:: Exercise brief ::
Every line that holds the string "wide" is to be identified and copied.

--- begin Data shown ---

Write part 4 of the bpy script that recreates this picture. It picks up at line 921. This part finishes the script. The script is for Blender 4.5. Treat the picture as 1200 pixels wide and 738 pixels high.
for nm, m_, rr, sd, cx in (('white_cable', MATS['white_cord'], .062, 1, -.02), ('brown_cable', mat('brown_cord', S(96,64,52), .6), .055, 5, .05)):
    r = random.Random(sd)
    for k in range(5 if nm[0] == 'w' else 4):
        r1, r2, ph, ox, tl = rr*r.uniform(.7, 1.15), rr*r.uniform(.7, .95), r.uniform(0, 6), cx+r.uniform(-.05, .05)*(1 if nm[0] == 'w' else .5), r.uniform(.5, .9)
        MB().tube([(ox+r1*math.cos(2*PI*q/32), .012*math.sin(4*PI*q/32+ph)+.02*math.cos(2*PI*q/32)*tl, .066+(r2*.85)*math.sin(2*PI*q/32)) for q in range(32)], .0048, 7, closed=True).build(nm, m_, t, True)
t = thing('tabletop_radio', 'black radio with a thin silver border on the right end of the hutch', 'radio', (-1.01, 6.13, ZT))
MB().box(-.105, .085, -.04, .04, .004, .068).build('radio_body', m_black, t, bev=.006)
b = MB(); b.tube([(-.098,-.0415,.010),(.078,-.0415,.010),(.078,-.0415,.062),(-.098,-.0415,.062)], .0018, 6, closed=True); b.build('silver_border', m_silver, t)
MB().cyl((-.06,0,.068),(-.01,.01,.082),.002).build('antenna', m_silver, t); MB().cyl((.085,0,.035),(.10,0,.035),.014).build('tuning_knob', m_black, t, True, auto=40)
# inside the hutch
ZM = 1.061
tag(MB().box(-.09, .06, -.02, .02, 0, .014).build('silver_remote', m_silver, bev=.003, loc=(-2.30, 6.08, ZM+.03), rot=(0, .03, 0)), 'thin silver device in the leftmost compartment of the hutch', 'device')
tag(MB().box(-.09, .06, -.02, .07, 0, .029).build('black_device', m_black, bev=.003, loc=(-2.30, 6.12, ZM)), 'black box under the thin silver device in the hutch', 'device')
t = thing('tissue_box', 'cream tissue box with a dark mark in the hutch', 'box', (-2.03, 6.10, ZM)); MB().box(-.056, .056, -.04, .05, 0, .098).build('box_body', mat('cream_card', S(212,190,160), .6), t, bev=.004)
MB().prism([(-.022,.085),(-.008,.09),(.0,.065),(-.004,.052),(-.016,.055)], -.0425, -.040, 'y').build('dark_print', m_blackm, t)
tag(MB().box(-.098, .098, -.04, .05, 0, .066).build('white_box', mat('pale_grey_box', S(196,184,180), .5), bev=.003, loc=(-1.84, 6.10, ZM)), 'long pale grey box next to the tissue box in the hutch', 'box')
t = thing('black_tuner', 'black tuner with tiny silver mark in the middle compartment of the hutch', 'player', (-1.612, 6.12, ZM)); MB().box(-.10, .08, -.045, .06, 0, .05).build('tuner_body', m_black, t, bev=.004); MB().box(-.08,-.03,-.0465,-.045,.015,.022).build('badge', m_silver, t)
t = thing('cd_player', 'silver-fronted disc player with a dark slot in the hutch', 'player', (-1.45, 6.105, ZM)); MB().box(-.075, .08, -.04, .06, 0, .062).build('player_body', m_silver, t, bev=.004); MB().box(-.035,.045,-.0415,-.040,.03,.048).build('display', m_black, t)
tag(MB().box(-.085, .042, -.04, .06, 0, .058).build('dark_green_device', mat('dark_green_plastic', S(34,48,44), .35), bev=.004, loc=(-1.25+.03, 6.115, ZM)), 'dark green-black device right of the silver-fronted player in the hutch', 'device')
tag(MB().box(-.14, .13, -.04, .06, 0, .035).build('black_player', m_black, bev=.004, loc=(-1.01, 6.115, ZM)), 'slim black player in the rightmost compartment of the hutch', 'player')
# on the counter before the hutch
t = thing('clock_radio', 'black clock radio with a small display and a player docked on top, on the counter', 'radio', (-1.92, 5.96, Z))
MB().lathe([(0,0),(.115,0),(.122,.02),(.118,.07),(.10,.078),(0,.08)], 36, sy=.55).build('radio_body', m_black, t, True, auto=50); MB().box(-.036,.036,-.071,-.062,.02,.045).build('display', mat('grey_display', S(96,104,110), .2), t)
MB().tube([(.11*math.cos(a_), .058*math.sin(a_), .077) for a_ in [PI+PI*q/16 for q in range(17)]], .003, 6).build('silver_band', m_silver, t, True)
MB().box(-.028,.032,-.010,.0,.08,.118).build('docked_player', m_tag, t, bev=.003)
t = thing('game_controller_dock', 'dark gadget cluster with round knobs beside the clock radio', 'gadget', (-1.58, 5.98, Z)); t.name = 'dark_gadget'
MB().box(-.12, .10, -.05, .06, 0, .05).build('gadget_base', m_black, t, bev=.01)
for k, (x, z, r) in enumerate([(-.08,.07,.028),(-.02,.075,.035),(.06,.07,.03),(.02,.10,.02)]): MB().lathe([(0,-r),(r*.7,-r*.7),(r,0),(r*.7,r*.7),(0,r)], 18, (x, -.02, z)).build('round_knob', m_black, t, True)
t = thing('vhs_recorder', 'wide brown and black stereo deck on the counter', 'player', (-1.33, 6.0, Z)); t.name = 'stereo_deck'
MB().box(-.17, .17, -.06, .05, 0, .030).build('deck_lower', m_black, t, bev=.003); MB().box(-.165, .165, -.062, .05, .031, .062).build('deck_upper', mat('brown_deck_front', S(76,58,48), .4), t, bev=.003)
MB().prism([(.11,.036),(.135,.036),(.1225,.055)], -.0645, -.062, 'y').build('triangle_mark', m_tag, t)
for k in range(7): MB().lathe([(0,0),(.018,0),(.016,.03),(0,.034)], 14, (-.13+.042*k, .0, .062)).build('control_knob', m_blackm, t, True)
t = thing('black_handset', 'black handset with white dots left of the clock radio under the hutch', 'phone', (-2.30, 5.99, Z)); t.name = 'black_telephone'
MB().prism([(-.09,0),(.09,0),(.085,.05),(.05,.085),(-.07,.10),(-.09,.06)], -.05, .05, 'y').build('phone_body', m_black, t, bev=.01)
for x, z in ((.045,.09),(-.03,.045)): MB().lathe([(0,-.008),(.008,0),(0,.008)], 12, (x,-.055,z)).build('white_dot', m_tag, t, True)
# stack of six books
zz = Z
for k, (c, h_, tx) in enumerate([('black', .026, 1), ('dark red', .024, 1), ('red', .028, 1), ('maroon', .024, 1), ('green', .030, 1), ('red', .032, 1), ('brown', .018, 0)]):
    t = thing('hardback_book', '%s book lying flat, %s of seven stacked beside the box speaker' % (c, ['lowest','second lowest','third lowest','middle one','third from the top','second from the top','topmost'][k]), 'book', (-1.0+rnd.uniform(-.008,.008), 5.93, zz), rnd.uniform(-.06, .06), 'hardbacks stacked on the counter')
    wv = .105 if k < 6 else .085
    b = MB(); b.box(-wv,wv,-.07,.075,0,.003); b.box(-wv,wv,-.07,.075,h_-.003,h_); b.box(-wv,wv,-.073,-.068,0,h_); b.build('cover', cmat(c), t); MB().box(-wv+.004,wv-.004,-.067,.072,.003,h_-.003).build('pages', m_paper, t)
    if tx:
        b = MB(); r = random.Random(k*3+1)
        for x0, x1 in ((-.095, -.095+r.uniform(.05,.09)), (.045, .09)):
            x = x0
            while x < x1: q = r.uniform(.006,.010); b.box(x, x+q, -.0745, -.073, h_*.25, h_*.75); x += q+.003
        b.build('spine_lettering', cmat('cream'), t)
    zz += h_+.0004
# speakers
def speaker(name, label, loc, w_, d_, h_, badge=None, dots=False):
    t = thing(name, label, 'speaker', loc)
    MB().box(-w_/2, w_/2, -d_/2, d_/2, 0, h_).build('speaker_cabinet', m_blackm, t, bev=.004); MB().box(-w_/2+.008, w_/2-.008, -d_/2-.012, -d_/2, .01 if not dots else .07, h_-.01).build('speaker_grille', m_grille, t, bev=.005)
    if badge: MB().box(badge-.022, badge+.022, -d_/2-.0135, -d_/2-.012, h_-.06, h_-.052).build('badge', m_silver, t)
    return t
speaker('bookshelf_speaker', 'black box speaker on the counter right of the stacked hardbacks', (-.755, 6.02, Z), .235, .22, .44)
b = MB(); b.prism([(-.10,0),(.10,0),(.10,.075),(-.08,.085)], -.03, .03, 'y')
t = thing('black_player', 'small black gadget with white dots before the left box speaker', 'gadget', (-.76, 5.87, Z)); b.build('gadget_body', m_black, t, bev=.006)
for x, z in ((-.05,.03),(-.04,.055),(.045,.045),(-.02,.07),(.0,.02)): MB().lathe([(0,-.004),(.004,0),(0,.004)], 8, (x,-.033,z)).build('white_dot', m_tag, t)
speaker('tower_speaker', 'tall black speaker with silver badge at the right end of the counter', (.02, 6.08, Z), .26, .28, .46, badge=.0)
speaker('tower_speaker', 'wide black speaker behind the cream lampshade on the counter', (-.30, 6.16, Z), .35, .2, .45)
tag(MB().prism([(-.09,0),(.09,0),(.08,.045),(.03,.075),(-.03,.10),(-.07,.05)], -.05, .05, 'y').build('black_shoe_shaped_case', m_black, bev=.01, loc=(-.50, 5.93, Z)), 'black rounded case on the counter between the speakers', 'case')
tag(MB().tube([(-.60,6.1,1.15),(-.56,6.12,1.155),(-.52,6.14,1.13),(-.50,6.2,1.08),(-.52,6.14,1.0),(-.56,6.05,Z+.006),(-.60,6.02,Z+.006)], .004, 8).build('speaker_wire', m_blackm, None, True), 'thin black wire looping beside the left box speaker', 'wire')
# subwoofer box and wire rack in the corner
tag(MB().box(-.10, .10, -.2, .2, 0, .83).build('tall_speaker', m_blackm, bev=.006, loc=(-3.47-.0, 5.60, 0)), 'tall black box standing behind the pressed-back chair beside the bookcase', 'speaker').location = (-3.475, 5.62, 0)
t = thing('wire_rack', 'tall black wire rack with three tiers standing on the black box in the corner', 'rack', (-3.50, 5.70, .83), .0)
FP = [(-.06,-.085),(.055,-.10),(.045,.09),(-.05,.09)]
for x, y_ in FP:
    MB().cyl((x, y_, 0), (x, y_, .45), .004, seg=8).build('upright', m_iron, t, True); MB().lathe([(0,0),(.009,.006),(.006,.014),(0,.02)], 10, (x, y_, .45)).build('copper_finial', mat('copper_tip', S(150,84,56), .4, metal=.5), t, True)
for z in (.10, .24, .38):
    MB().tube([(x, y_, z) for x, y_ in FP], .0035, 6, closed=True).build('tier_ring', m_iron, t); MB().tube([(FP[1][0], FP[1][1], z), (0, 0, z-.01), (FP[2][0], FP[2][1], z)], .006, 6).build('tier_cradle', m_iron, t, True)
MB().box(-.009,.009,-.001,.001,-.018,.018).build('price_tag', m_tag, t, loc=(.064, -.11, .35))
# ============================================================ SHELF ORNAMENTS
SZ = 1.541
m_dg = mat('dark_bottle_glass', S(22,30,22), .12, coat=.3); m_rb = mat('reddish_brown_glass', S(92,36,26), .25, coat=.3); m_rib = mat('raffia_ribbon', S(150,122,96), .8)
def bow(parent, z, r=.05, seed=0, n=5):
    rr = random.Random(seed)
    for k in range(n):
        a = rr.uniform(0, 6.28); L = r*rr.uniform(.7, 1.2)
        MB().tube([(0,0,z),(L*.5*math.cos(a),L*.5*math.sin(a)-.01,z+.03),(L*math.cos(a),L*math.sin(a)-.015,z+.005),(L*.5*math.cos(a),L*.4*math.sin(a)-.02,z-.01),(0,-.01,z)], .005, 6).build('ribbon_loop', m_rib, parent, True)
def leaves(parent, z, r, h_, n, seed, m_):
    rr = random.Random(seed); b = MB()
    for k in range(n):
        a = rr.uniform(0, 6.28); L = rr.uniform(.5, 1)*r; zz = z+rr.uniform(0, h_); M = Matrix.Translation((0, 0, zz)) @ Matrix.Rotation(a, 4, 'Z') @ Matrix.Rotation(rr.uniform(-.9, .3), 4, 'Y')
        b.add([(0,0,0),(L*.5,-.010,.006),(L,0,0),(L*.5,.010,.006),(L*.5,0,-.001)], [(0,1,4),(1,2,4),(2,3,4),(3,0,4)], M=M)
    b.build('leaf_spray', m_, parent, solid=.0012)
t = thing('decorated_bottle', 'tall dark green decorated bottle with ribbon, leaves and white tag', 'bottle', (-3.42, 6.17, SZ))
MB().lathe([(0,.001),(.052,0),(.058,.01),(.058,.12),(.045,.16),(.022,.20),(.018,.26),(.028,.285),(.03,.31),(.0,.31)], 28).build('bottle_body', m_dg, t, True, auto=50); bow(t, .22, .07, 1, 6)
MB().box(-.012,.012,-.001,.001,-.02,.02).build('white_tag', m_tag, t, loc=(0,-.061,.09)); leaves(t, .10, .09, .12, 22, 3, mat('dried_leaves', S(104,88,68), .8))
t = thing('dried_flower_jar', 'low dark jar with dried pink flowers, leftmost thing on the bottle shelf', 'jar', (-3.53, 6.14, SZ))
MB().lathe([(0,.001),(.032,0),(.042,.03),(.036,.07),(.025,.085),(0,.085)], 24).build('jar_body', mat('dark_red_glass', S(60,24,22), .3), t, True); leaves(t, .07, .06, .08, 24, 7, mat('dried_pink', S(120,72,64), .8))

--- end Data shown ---

:: Full solution ::
Write part 4 of the bpy script that recreates this picture. It picks up at line 921. This part finishes the script. The script is for Blender 4.5. Treat the picture as 1200 pixels wide and 738 pixels high.
t = thing('vhs_recorder', 'wide brown and black stereo deck on the counter', 'player', (-1.33, 6.0, Z)); t.name = 'stereo_deck'
speaker('tower_speaker', 'wide black speaker behind the cream lampshade on the counter', (-.30, 6.16, Z), .35, .2, .45)